Aturfarnbag-i Farruxzatan was a 9th-century Zoroastrian high-priest who served as the leader of the Zoroastrian community of Fars in Iran. His first name has the meaning 'holy fire of Farnbag', the Farnbag fire being one of the three preeminent atar of Iran. He was the son of a certain Farruxzadan, and is known to have held a religious disputation in 825 at the Abbasid court with the former Zoroastrian Abalish, known as "the apostate" and formerly called Dadv-Ohrmazd. Aturfarnbag managed to win the debate and Abalish was removed from the Abbasid court.

Aturfarnbag is also known to have written the Denkard, an Encyclopedia about Zoroastrian beliefs and customs. He also wrote the book Ēwēn-nāmag on the tenets of the Zoroastrian religion. The fourth Book of Denkard is regarded as a condensed version of this work.
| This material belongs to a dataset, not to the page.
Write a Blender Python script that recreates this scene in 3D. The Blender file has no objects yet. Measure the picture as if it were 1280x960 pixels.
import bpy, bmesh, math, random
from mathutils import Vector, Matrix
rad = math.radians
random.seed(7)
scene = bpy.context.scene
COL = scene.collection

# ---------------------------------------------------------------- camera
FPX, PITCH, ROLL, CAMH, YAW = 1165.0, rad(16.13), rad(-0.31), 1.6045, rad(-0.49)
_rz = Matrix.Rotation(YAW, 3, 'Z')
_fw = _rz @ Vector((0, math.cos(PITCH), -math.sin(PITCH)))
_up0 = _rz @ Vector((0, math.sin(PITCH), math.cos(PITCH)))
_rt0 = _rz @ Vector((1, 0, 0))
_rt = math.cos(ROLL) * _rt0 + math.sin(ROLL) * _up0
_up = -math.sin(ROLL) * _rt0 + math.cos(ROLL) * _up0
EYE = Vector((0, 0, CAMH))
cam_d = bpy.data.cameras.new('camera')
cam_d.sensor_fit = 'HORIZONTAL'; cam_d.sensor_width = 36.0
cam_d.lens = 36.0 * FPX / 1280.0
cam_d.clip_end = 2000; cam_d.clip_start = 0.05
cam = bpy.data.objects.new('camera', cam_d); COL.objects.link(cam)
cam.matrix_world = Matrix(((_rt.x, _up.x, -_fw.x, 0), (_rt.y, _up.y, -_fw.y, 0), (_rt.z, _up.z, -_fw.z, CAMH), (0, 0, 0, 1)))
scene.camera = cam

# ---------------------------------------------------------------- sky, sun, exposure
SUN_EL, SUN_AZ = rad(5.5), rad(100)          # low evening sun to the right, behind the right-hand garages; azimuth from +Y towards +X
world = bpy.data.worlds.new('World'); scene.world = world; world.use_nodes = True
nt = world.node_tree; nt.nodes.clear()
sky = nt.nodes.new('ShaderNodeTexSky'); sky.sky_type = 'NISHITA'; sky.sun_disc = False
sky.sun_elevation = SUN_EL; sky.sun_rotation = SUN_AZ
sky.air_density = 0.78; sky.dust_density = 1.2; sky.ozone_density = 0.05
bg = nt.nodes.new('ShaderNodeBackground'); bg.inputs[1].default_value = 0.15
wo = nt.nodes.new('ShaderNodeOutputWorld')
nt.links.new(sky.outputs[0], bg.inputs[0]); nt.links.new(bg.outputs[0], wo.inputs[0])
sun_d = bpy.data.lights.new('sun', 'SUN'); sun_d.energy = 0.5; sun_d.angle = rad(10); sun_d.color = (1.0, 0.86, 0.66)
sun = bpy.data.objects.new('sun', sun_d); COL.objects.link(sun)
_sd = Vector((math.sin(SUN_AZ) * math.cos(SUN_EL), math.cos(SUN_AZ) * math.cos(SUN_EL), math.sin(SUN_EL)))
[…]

Aturfarnbag was later succeeded by his son Zardusht. He also had another son named Goshnjam, who, like his father, would later have a distinguished career. Another Zoroastrian high-priest named Adurbad-i Emedan would later edit the Denkard, putting much more information about Zoroastrian beliefs and customs. Aturfarnbag was also the ancestor of the prominent Zoroastrian Manushcihr-i Goshn-Yam, who wrote the Dadestan-i Denig.